Los críticos de Wordsworth advierten la necesidad de separar en su obra los fragmentos realmente poéticos de los abundantes pasajes discursivos, divagatorios y prosaicos Matthew Arnold, al prologar en 1879 una antología del gran lírico, daba por principal causa del lento reconocimiento de tal grandeza, la mezcla de poemas geniales con versos nada valiosos, y fijó, como primera tarea a realizar, la discriminación entre unos y otros, eliminando los deficientes textos que obstruían el acceso a los en verdad admirables. El tiempo le ha dado razón, y poco a poco (arrancando del florilegio recopilado por Arnold) el poeta lakista alcanzó la adhesión general. Sus versos, largo tiempo oscurecidos por los de Scott y Byron, luego por los de Tennyson -como Arnold señala-, parecen hoy, cuando buenos y realmente poéticos, superiores a los de todos tres. En fragmentos de El Preludio y en diversos poemas, acierta a transmitir la impresión de estados de ánimo excepcionales, desencadenados por obra de algún fenómeno de la Naturaleza, o por la belleza de la Naturaleza misma: el avance de las sombras en el atardecer, los ecos de la montaña o del arroyo, el resplandor de la luna en el lago, son puntos de partida para el desencadenamiento de una emoción cuyo desarrollo va transformándola y alcanza zonas de la conciencia hasta entonces intactas. Si la poesía es revelación, pocas merecen mejor ese nombre que la de Wordsworth, donde de tal modo se trasciende la realidad, sin separarse un punto de ella, por el relieve y la concentración del sentimiento. De este poeta, como de sus iguales de la primera generación romántica en Inglaterra, puede decirse que es un inventor de le Naturaleza, y en tal sentido es válida aquella graciosa ocurrencia de Oscar Wilde: «sólo a partir de los lakistas hay nieblas sobre el Támesis».

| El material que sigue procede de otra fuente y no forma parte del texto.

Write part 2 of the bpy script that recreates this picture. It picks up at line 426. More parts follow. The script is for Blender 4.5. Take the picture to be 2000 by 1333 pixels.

El hombre encuentra en la Naturaleza un manadero de emociones cuya intensificación le descubre soterradas capas de su propio espíritu y hace más vivo el primitivo sentimiento ante el encanto de lo creado. Wordsworth atisba entre hombre y Naturaleza una relación oculta, pero no en el sentido de misteriosa, sino en el de inadvertida. Por eso recusa la fantasía y se atiene a la imaginación como medio de descubrir el contenido de ese nexo existente entre nosotros y el universo. La superioridad del poeta sobre los demás consistirá principalmente en el don de intensificar sus sentimientos; la poesía nace de una emoción, pero no es la emoción bruta (recuérdese su famosa fórmula: «emoción recordada en el sosiego»), sino su quintaesencia extraída y potenciada en la memoria. (Lo mismo pensaba Gustavo Adolfo Bécquer.) La actividad del espíritu es fundamental, pues esta poesía, en apariencia tan vinculada a la realidad, es en el fondo pura introspección; su contacto con la realidad no es fortuito, sino deliberado; los juegos de la fantasía le resultan harto triviales y limitados al compararlos con las riquezas que el mundo real, excitante de la imaginación, pone al servicio de la poesía.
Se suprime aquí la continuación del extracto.